What is asked: Print the lines of the listing below verbatim from its first line through the line bearing "mb.build('bolt', M('chrome'), tool)". Any pictures are to be omitted.
......
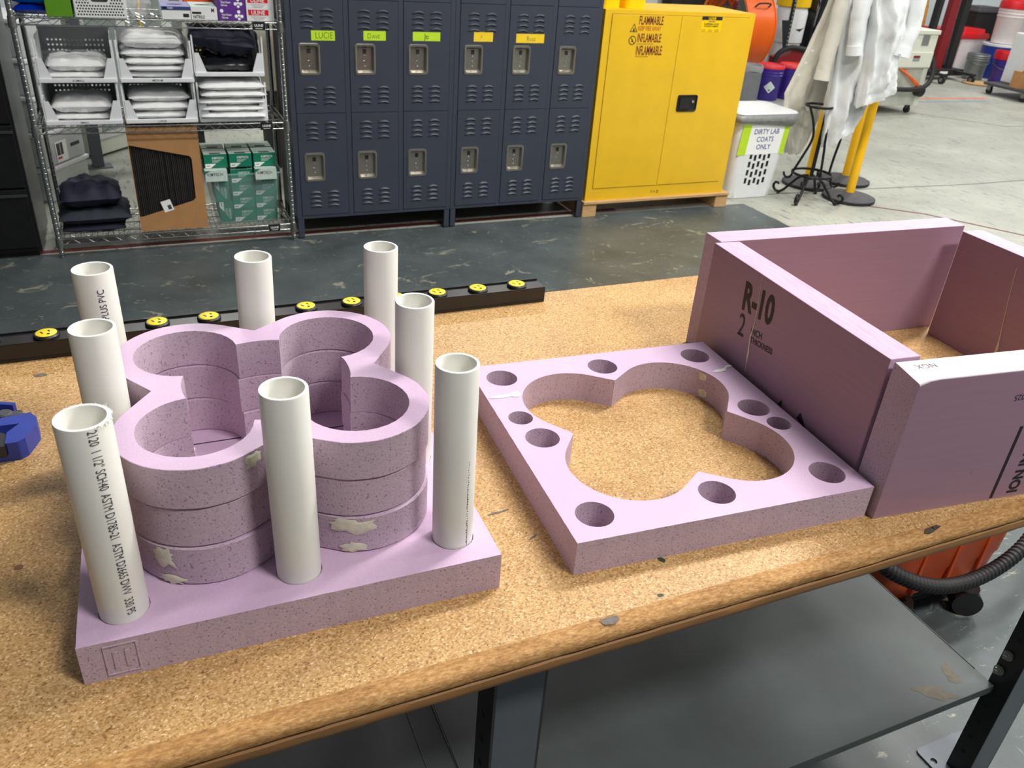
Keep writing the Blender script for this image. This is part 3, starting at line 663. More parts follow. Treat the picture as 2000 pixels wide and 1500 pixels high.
# ------------------------------------------------------------------ blue corner tool at the left edge
tool = thing('drill_jig', 'blue and black plastic jig lying at the left end of the worktop', 'tool', (-0.2945, 1.115, T))
out = [(-0.06, 0.0), (0.081, 0.0), (0.090, 0.008), (0.102, 0.045), (0.101, 0.062), (0.092, 0.092), (0.070, 0.118), (0.048, 0.128), (0.030, 0.126), (0.022, 0.150), (0.012, 0.152), (-0.06, 0.02)]
mb = MB(); mb.prism(out, 0.0, 0.012, mtop=0, mside=0); mb.build('base', M('tool_blue'), tool, bevel=0.0015)
mb = MB(); mb.prism([(0.066, 0.0), (0.081, 0.0), (0.090, 0.008), (0.102, 0.045), (0.101, 0.062), (0.096, 0.070), (0.080, 0.050), (0.066, 0.030)], 0.012, 0.029, mtop=0, mside=0); mb.build('side_cheek', M('tool_blue'), tool, bevel=0.002)
mb = MB(); mb.prism([(-0.06, 0.045), (0.030, 0.052), (0.080, 0.050), (0.096, 0.070), (0.092, 0.078), (0.040, 0.070), (-0.06, 0.056)], 0.012, 0.029, mtop=0, mside=0); mb.build('cross_rib', M('tool_blue'), tool, bevel=0.0015)
mb = MB(); mb.prism([(0.070, 0.118), (0.048, 0.128), (0.026, 0.126), (0.028, 0.118), (0.048, 0.120), (0.066, 0.112)], 0.012, 0.026, mtop=0, mside=0); mb.build('rim', M('tool_blue'), tool, bevel=0.001)
mb = MB(); mb.prism([(0.008, 0.085), (0.016, 0.085), (0.030, 0.142), (0.022, 0.152), (0.012, 0.150)], 0.012, 0.032, mtop=0, mside=0); mb.build('fence', M('tool_blue'), tool, bevel=0.001)
mb = MB(); mb.prism([(-0.06, -0.002), (0.066, -0.002), (0.066, 0.028), (0.050, 0.044), (-0.06, 0.040)], 0.010, 0.0265, [circle(0.052, 0.012, 0.005, 12), circle(0.018, 0.008, 0.005, 12)], mtop=0, mside=0); mb.box((0.030, -0.0024, 0.012), (0.052, -0.0018, 0.013)); mb.build('guide_block', M('tool_dark'), tool, bevel=0.0015)
mb = MB(); mb.lathe([(0.011, 0), (0.011, 0.010), (0.008, 0.012)], 14, (0.056, 0.098, 0.012)); mb.box((0.056, 0.090, 0.014), (0.078, 0.104, 0.021)); mb.build('thumb_screw', M('rubber_grey'), tool, bevel=0.001)
mb = MB(); mb.lathe([(0.006, 0), (0.006, 0.008), (0.003, 0.008)], 14, (0.038, 0.106, 0.012)); mb.build('bolt', M('chrome'), tool)

# ------------------------------------------------------------------ black lateral file cabinet, far left
fc = thing('file_cabinet', 'tall black lateral file cabinet left of the wire shelving', 'cabinet', (-1.44, 4.60, 0))
mb = MB(); mb.box((0, 0.004, 0.03), (0.90, 0.48, 1.62), [0, 0, 0, 1, 0, 0]); mb.box((0.02, 0.03, 0), (0.88, 0.46, 0.03)); mb.build('body', M('file_black', 'file_black_lit'), fc, bevel=0.003)
for k in range(5):
    z0 = 0.06 + 0.308 * k; mb = MB(); mb.box((0.012, -0.016, z0), (0.888, 0.004, z0 + 0.298)); d = mb.build('drawer', M('file_black'), fc, bevel=0.003)
    mb = MB(); mb.box((0.012, -0.026, z0 + 0.262), (0.888, -0.016, z0 + 0.276)); mb.build('pull_lip', M('file_black_lit'), d, bevel=0.002)

# ------------------------------------------------------------------ chrome wire shelving
XL, XR, YA, YB = -0.455, 0.725, 4.570, 5.005
rack = thing('wire_rack', 'chrome wire shelving rack with three visible tiers beside the lockers', 'shelving', (0, 0, 0))
def post():
    mb = MB(); mb.lathe([(0.0127, 0.02), (0.0127, 1.9)], 14)
    for k in range(72): mb.lathe([(0.0127, 0.03 + 0.0254 * k), (0.0136, 0.031 + 0.0254 * k), (0.0136, 0.0335 + 0.0254 * k), (0.0127, 0.0345 + 0.0254 * k)], 14, cap0=False, cap1=False)
    mb.lathe([(0.008, 0), (0.012, 0.004), (0.012, 0.012), (0.006, 0.014), (0.006, 0.03)], 12)
    return mb
po = post().build('post', M('chrome'), rack, (XL, YA, 0), smooth=0.8)
for (x, y) in ((XR, YA), (XL, YB), (XR, YB)): copy_of(po, rack, (x, y, 0))
def wire_shelf(z):
    fr = MB(); r = 0.0032
    for dz in (0.0, -0.030):
        fr.tube([(XL, YA, z + dz), (XR, YA, z + dz)], r, 8); fr.tube([(XL, YB, z + dz), (XR, YB, z + dz)], r, 8); fr.tube([(XL, YA, z + dz), (XL, YB, z + dz)], r, 8); fr.tube([(XR, YA, z + dz), (XR, YB, z + dz)], r, 8)
    for y in (YA + 0.0005, YB - 0.0005):
        n = 34; fr.tube([(XL + 0.03 + (XR - XL - 0.06) * i / n, y, z - (0.002 if i % 2 else 0.028)) for i in range(n + 1)], 0.0019, 6)
    for x in (XL, XR):
        n = 12; fr.tube([(x, YA + 0.03 + (YB - YA - 0.06) * i / n, z - (0.002 if i % 2 else 0.028)) for i in range(n + 1)], 0.0019, 6)
    f = fr.build('shelf_frame', M('chrome'), rack, smooth=0.8)
    wr = MB()
    n = 46
    for i in range(1, n): x = XL + (XR - XL) * i / n; wr.tube([(x, YA, z), (x, YB, z)], 0.0016, 5, caps=False)
    for y in (YA + 0.09, YA + 0.2175, YB - 0.09): wr.tube([(XL, y, z - 0.003), (XR, y, z - 0.003)], 0.0028, 6)
    for y in (YA + 0.09, YA + 0.2175, YB - 0.09):
        n2 = 34; wr.tube([(XL + (XR - XL) * i / n2, y, z - (0.004 if i % 2 else 0.024)) for i in range(n2 + 1)], 0.0015, 5)
    wo = wr.build('wire_grid', M('chrome'), f); wo['kind'] = 'stuff'
    for x, y in ((XL, YA), (XR, YA), (XL, YB), (XR, YB)):
        mb = MB(); mb.lathe([(0.0145, -0.042), (0.0185, -0.042), (0.0160, 0.006), (0.0145, 0.006)], 14, (x, y, z)); mb.build('corner_collar', M('zinc'), f, smooth=0.6)
    mb = MB(); x0 = XR - 0.135
    mb.box((x0, YA - 0.0055, z - 0.034), (x0 + 0.062, YA - 0.0035, z + 0.004), 0); mb.text('ULINE', 0.016, lambda x, y: (x0 + 0.031 + x, YA - 0.0058, z - 0.018 + y), 1, 1.0, 0.02, 'CENTER'); mb.box((x0 + .014, YA - .0058, z - .0275), (x0 + .048, YA - .0055, z - .0255), 1)
    mb.build('name_plate', M('black_plastic', 'print_white'), f)
SZ = (0.098, 0.655, 1.143)
for z in SZ: wire_shelf(z)

# ---- white stacking bins on the middle tier
def bin_open(label, x, z, wd=0.325, h=0.190, dp=0.36):
    b = thing('stacking_bin', label, 'bin', (x, 4.595, z), 0, 'white stacking bins on the middle tier'); t = 0.004
    mb = MB(); mb.box((0, 0, 0), (wd, dp, t)); mb.build('floor_panel', M('bin_white'), b)
    holes = [circle(wd * (0.12 + 0.76 * i / 13), 0.045 + 0.024 * k, 0.0052, 8) for i in range(14) for k in range(5)]
    mb = MB(); mb.prism([(0, 0), (wd, 0), (wd, h + 0.012), (0, h + 0.012)], 0, t, holes, mtop=0, mside=0, fn=lambda p: (p[0], dp - p[2], p[1])); mb.build('back_panel', M('grey_plastic'), b)
    for s, x0 in ((1, 0.0), (-1, wd)):
        mb = MB(); prof = [(0.0, 0.0), (dp, 0.0), (dp, h), (0.11, h), (0.085, h - 0.015), (0.05, 0.10), (0.0, 0.10)]
        mb.prism(prof, 0, t, mtop=0, mside=0, fn=lambda p: (x0 + s * p[2], p[0], p[1])); o = mb.build('side_panel', M('bin_white'), b)
        mb = MB(); mb.prism([(0, 0.016), (0.052, 0.016), (0.022, 0.108), (0.0, 0.108)], 0, t, mtop=0, mside=0, fn=lambda p: (x0 + s * p[0], p[2] - 0.002, p[1])); mb.build('front_gusset', M('bin_white'), o)
        mb = MB(); mb.box((min(x0, x0 - s * 0.008), 0.0, 0.0), (max(x0, x0 - s * 0.008), 0.010, h)); mb.build('corner_upright', M('bin_white'), o, bevel=0.001)
    mb = MB(); mb.box((-0.006, -0.012, -0.002), (wd + 0.006, 0.006, 0.018)); fb = mb.build('front_bar', M('bin_white'), b, bevel=0.003)
    return b, fb
bins = [(-0.399, 0.665, 'SMALL', 'white stacking bin, left column, lower of two'), (-0.393, 0.860, 'X-SMALL', 'white stacking bin with a perforated grey back, left column, upper of two'), (-0.046, 0.665, 'LARGE', 'white stacking bin, middle column, lower of two'), (-0.042, 0.860, 'MEDIUM', 'white stacking bin stuffed with bagged garments, middle column, upper of two'), (0.303, 0.888, '', 'white stacking bin holding dark garments, right column, upper of two'), (0.303, 0.665, '', 'white stacking bin hidden behind spilling bagged garments, right column, lower of two')]
for x, z, tx, lb in bins:
    b, fb = bin_open(lb, x, z)
    if tx:
        mb = MB(); mb.text(tx, 0.013, lambda u, v: (0.162 + u, -0.0123, 0.004 + v), 0, 1, .01, 'CENTER'); mb.build('lettering', M('ink_black'), fb)
def garment(label, x, y, z, wd, dp, h, seed, mat='cloth_white', rz=0.0, group=None, film=True, amp=.18):
    o = puffy(wd, dp, h, seed, 14, 5, amp).build('folded_garment', M(mat), None, (x, y, z), rz, smooth=3.1)
    tag(o, label, 'garment', group)
    if film:
        mb = puffy(wd * 1.05, dp * 1.03, h * 1.18, seed + .5, 14, 4, amp * 1.6); f = mb.build('plastic_film', M('film_clear'), o, (0, 0, -0.001), smooth=3.1)
    return o
def pile(pre, x, y, z0, hs, seed, wd=0.27, dp=0.29, mat='cloth_white', group='bagged white garments in the bins', film=True):
    names = ['lowest', 'second from below', 'third from below', 'fourth from below', 'fifth from below', 'sixth from below']; z = z0
    for i, h in enumerate(hs):
        nm = 'topmost' if i == len(hs) - 1 else names[i]
        garment(f'{pre}, {nm} of its pile', x + R.uniform(-.006, .006), y + R.uniform(-.01, .01), z, wd * R.uniform(.96, 1.02), dp, h, seed + i, mat, R.uniform(-.05, .05), group, film); z += h * 0.97
pile('bagged white garment in the left upper bin', -0.23, 4.775, 0.866, (.03, .062), 1.0); pile('bagged white garment in the left lower bin', -0.236, 4.775, 0.671, (.028, .075), 4.0)
pile('bagged white garment in the middle upper bin', 0.121, 4.775, 0.866, (.034, .030, .034, .042, .066), 7.0, 0.285); pile('bagged white garment in the middle lower bin', 0.117, 4.775, 0.671, (.036, .046, .05), 13.0, 0.28)
pile('bagged white garment spilling from the right lower bin', 0.466, 4.715, 0.672, (.040, .034, .036, .038, .040), 17.0, 0.315, 0.30)
garment('black garment in shiny plastic in the right upper bin', 0.466, 4.775, 0.895, 0.275, 0.29, 0.075, 23.0, 'bag_black', 0.03, film=False, amp=.3)
# crumpled navy coverall heaped on top
mb = puffy(0.31, 0.29, 0.17, 31.0, 18, 3, 0.32)
mb.v = [(x, y, z * (1.25 - 1.1 * max(0, (x + .05))) + (0.02 if x < 0 else 0) - (0.05 * max(0, -y * 6 - .4))) for x, y, z in mb.v]; mb.v = [(x, y, min(z, .142 + .04 * (z - .142)) if z > .142 else z) for x, y, z in mb.v]
tag(mb.build('crumpled_coverall', M('cloth_navy'), None, (0.455, 4.765, 0.955), -0.08, smooth=3.1), 'crumpled navy blue coverall heaped in the right upper bin', 'garment')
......
Task result:
Keep writing the Blender script for this image. This is part 3, starting at line 663. More parts follow. Treat the picture as 2000 pixels wide and 1500 pixels high.
# ------------------------------------------------------------------ blue corner tool at the left edge
tool = thing('drill_jig', 'blue and black plastic jig lying at the left end of the worktop', 'tool', (-0.2945, 1.115, T))
out = [(-0.06, 0.0), (0.081, 0.0), (0.090, 0.008), (0.102, 0.045), (0.101, 0.062), (0.092, 0.092), (0.070, 0.118), (0.048, 0.128), (0.030, 0.126), (0.022, 0.150), (0.012, 0.152), (-0.06, 0.02)]
mb = MB(); mb.prism(out, 0.0, 0.012, mtop=0, mside=0); mb.build('base', M('tool_blue'), tool, bevel=0.0015)
mb = MB(); mb.prism([(0.066, 0.0), (0.081, 0.0), (0.090, 0.008), (0.102, 0.045), (0.101, 0.062), (0.096, 0.070), (0.080, 0.050), (0.066, 0.030)], 0.012, 0.029, mtop=0, mside=0); mb.build('side_cheek', M('tool_blue'), tool, bevel=0.002)
mb = MB(); mb.prism([(-0.06, 0.045), (0.030, 0.052), (0.080, 0.050), (0.096, 0.070), (0.092, 0.078), (0.040, 0.070), (-0.06, 0.056)], 0.012, 0.029, mtop=0, mside=0); mb.build('cross_rib', M('tool_blue'), tool, bevel=0.0015)
mb = MB(); mb.prism([(0.070, 0.118), (0.048, 0.128), (0.026, 0.126), (0.028, 0.118), (0.048, 0.120), (0.066, 0.112)], 0.012, 0.026, mtop=0, mside=0); mb.build('rim', M('tool_blue'), tool, bevel=0.001)
mb = MB(); mb.prism([(0.008, 0.085), (0.016, 0.085), (0.030, 0.142), (0.022, 0.152), (0.012, 0.150)], 0.012, 0.032, mtop=0, mside=0); mb.build('fence', M('tool_blue'), tool, bevel=0.001)
mb = MB(); mb.prism([(-0.06, -0.002), (0.066, -0.002), (0.066, 0.028), (0.050, 0.044), (-0.06, 0.040)], 0.010, 0.0265, [circle(0.052, 0.012, 0.005, 12), circle(0.018, 0.008, 0.005, 12)], mtop=0, mside=0); mb.box((0.030, -0.0024, 0.012), (0.052, -0.0018, 0.013)); mb.build('guide_block', M('tool_dark'), tool, bevel=0.0015)
mb = MB(); mb.lathe([(0.011, 0), (0.011, 0.010), (0.008, 0.012)], 14, (0.056, 0.098, 0.012)); mb.box((0.056, 0.090, 0.014), (0.078, 0.104, 0.021)); mb.build('thumb_screw', M('rubber_grey'), tool, bevel=0.001)
mb = MB(); mb.lathe([(0.006, 0), (0.006, 0.008), (0.003, 0.008)], 14, (0.038, 0.106, 0.012)); mb.build('bolt', M('chrome'), tool)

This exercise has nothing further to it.